Give the listing below again in full, exactly as written.

-- Materials provided start --

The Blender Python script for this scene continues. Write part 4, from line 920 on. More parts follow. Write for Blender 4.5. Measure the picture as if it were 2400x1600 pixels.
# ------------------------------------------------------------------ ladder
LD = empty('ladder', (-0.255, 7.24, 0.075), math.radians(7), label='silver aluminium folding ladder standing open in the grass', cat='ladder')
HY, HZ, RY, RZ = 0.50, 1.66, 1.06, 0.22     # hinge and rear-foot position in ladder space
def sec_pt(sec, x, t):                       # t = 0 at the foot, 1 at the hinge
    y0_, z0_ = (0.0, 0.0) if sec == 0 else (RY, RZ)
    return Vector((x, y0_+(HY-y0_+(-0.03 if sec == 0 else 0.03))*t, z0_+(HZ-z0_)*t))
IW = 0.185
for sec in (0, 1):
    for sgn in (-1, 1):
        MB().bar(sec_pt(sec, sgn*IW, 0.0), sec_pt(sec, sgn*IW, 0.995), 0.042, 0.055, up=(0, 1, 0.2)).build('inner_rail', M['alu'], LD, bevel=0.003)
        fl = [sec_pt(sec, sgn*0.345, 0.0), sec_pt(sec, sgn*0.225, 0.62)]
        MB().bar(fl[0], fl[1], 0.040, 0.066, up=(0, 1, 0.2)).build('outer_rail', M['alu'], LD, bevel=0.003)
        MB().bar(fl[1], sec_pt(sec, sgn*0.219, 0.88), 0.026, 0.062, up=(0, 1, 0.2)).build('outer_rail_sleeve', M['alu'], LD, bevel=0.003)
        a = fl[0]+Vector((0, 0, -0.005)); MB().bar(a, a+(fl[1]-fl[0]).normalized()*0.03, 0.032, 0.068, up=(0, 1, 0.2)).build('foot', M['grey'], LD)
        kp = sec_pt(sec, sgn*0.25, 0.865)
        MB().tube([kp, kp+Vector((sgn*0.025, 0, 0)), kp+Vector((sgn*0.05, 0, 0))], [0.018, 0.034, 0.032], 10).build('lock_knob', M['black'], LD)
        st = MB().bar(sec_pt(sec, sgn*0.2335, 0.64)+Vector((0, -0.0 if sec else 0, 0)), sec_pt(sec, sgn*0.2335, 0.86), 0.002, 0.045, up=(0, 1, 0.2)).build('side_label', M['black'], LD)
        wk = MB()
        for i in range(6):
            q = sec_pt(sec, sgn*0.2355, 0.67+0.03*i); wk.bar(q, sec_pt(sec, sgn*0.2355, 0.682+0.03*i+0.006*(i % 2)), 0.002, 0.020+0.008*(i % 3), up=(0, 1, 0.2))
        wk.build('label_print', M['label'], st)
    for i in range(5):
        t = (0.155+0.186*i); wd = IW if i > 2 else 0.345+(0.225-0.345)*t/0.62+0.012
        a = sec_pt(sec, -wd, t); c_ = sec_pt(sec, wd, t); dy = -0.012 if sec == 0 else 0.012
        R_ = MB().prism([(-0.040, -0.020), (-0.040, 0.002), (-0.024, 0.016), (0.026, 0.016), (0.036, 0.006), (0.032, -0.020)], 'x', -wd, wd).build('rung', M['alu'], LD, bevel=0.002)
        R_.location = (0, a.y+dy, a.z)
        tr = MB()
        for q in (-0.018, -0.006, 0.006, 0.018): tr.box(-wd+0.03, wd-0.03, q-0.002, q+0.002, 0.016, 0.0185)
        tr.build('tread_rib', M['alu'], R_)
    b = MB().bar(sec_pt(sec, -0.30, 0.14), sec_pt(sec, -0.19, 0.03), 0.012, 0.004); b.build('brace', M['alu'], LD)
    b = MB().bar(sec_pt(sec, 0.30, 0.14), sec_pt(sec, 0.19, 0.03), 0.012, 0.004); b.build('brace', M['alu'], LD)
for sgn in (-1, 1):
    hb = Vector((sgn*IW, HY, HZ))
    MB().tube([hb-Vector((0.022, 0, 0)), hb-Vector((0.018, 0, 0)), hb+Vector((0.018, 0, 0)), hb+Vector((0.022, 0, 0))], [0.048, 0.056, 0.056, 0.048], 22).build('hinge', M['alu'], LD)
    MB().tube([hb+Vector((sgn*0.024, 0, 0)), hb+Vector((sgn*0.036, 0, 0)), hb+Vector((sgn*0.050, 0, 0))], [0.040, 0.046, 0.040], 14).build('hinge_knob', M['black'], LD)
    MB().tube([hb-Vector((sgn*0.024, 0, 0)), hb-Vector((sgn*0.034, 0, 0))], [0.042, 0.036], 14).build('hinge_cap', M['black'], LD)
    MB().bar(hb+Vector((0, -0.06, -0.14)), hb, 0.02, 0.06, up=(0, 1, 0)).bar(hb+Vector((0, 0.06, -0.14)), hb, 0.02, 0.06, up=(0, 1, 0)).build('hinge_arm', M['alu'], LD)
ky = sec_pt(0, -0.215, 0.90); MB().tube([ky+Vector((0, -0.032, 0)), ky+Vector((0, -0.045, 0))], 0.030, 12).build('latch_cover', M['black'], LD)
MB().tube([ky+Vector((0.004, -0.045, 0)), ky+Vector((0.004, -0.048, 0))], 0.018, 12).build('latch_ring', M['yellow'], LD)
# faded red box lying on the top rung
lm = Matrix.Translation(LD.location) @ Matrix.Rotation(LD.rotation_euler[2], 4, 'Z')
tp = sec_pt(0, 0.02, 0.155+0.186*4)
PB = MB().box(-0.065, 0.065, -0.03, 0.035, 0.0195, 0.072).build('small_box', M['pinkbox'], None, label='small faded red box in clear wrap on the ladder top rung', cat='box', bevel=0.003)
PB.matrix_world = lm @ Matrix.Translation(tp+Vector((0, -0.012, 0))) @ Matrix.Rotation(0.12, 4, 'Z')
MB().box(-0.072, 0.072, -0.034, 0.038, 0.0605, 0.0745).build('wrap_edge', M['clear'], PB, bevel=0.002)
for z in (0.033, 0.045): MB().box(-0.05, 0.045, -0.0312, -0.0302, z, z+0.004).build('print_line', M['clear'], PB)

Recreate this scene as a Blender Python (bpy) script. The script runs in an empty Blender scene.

-- Materials provided end --

[The output]:
The Blender Python script for this scene continues. Write part 4, from line 920 on. More parts follow. Write for Blender 4.5. Measure the picture as if it were 2400x1600 pixels.
# ------------------------------------------------------------------ ladder
LD = empty('ladder', (-0.255, 7.24, 0.075), math.radians(7), label='silver aluminium folding ladder standing open in the grass', cat='ladder')
HY, HZ, RY, RZ = 0.50, 1.66, 1.06, 0.22     # hinge and rear-foot position in ladder space
def sec_pt(sec, x, t):                       # t = 0 at the foot, 1 at the hinge
    y0_, z0_ = (0.0, 0.0) if sec == 0 else (RY, RZ)
    return Vector((x, y0_+(HY-y0_+(-0.03 if sec == 0 else 0.03))*t, z0_+(HZ-z0_)*t))
IW = 0.185
for sec in (0, 1):
    for sgn in (-1, 1):
        MB().bar(sec_pt(sec, sgn*IW, 0.0), sec_pt(sec, sgn*IW, 0.995), 0.042, 0.055, up=(0, 1, 0.2)).build('inner_rail', M['alu'], LD, bevel=0.003)
        fl = [sec_pt(sec, sgn*0.345, 0.0), sec_pt(sec, sgn*0.225, 0.62)]
        MB().bar(fl[0], fl[1], 0.040, 0.066, up=(0, 1, 0.2)).build('outer_rail', M['alu'], LD, bevel=0.003)
        MB().bar(fl[1], sec_pt(sec, sgn*0.219, 0.88), 0.026, 0.062, up=(0, 1, 0.2)).build('outer_rail_sleeve', M['alu'], LD, bevel=0.003)
        a = fl[0]+Vector((0, 0, -0.005)); MB().bar(a, a+(fl[1]-fl[0]).normalized()*0.03, 0.032, 0.068, up=(0, 1, 0.2)).build('foot', M['grey'], LD)
        kp = sec_pt(sec, sgn*0.25, 0.865)
        MB().tube([kp, kp+Vector((sgn*0.025, 0, 0)), kp+Vector((sgn*0.05, 0, 0))], [0.018, 0.034, 0.032], 10).build('lock_knob', M['black'], LD)
        st = MB().bar(sec_pt(sec, sgn*0.2335, 0.64)+Vector((0, -0.0 if sec else 0, 0)), sec_pt(sec, sgn*0.2335, 0.86), 0.002, 0.045, up=(0, 1, 0.2)).build('side_label', M['black'], LD)
        wk = MB()
        for i in range(6):
            q = sec_pt(sec, sgn*0.2355, 0.67+0.03*i); wk.bar(q, sec_pt(sec, sgn*0.2355, 0.682+0.03*i+0.006*(i % 2)), 0.002, 0.020+0.008*(i % 3), up=(0, 1, 0.2))
        wk.build('label_print', M['label'], st)
    for i in range(5):
        t = (0.155+0.186*i); wd = IW if i > 2 else 0.345+(0.225-0.345)*t/0.62+0.012
        a = sec_pt(sec, -wd, t); c_ = sec_pt(sec, wd, t); dy = -0.012 if sec == 0 else 0.012
        R_ = MB().prism([(-0.040, -0.020), (-0.040, 0.002), (-0.024, 0.016), (0.026, 0.016), (0.036, 0.006), (0.032, -0.020)], 'x', -wd, wd).build('rung', M['alu'], LD, bevel=0.002)
        R_.location = (0, a.y+dy, a.z)
        tr = MB()
        for q in (-0.018, -0.006, 0.006, 0.018): tr.box(-wd+0.03, wd-0.03, q-0.002, q+0.002, 0.016, 0.0185)
        tr.build('tread_rib', M['alu'], R_)
    b = MB().bar(sec_pt(sec, -0.30, 0.14), sec_pt(sec, -0.19, 0.03), 0.012, 0.004); b.build('brace', M['alu'], LD)
    b = MB().bar(sec_pt(sec, 0.30, 0.14), sec_pt(sec, 0.19, 0.03), 0.012, 0.004); b.build('brace', M['alu'], LD)
for sgn in (-1, 1):
    hb = Vector((sgn*IW, HY, HZ))
    MB().tube([hb-Vector((0.022, 0, 0)), hb-Vector((0.018, 0, 0)), hb+Vector((0.018, 0, 0)), hb+Vector((0.022, 0, 0))], [0.048, 0.056, 0.056, 0.048], 22).build('hinge', M['alu'], LD)
    MB().tube([hb+Vector((sgn*0.024, 0, 0)), hb+Vector((sgn*0.036, 0, 0)), hb+Vector((sgn*0.050, 0, 0))], [0.040, 0.046, 0.040], 14).build('hinge_knob', M['black'], LD)
    MB().tube([hb-Vector((sgn*0.024, 0, 0)), hb-Vector((sgn*0.034, 0, 0))], [0.042, 0.036], 14).build('hinge_cap', M['black'], LD)
    MB().bar(hb+Vector((0, -0.06, -0.14)), hb, 0.02, 0.06, up=(0, 1, 0)).bar(hb+Vector((0, 0.06, -0.14)), hb, 0.02, 0.06, up=(0, 1, 0)).build('hinge_arm', M['alu'], LD)
ky = sec_pt(0, -0.215, 0.90); MB().tube([ky+Vector((0, -0.032, 0)), ky+Vector((0, -0.045, 0))], 0.030, 12).build('latch_cover', M['black'], LD)
MB().tube([ky+Vector((0.004, -0.045, 0)), ky+Vector((0.004, -0.048, 0))], 0.018, 12).build('latch_ring', M['yellow'], LD)
# faded red box lying on the top rung
lm = Matrix.Translation(LD.location) @ Matrix.Rotation(LD.rotation_euler[2], 4, 'Z')
tp = sec_pt(0, 0.02, 0.155+0.186*4)
PB = MB().box(-0.065, 0.065, -0.03, 0.035, 0.0195, 0.072).build('small_box', M['pinkbox'], None, label='small faded red box in clear wrap on the ladder top rung', cat='box', bevel=0.003)
PB.matrix_world = lm @ Matrix.Translation(tp+Vector((0, -0.012, 0))) @ Matrix.Rotation(0.12, 4, 'Z')
MB().box(-0.072, 0.072, -0.034, 0.038, 0.0605, 0.0745).build('wrap_edge', M['clear'], PB, bevel=0.002)
for z in (0.033, 0.045): MB().box(-0.05, 0.045, -0.0312, -0.0302, z, z+0.004).build('print_line', M['clear'], PB)

Recreate this scene as a Blender Python (bpy) script. The script runs in an empty Blender scene.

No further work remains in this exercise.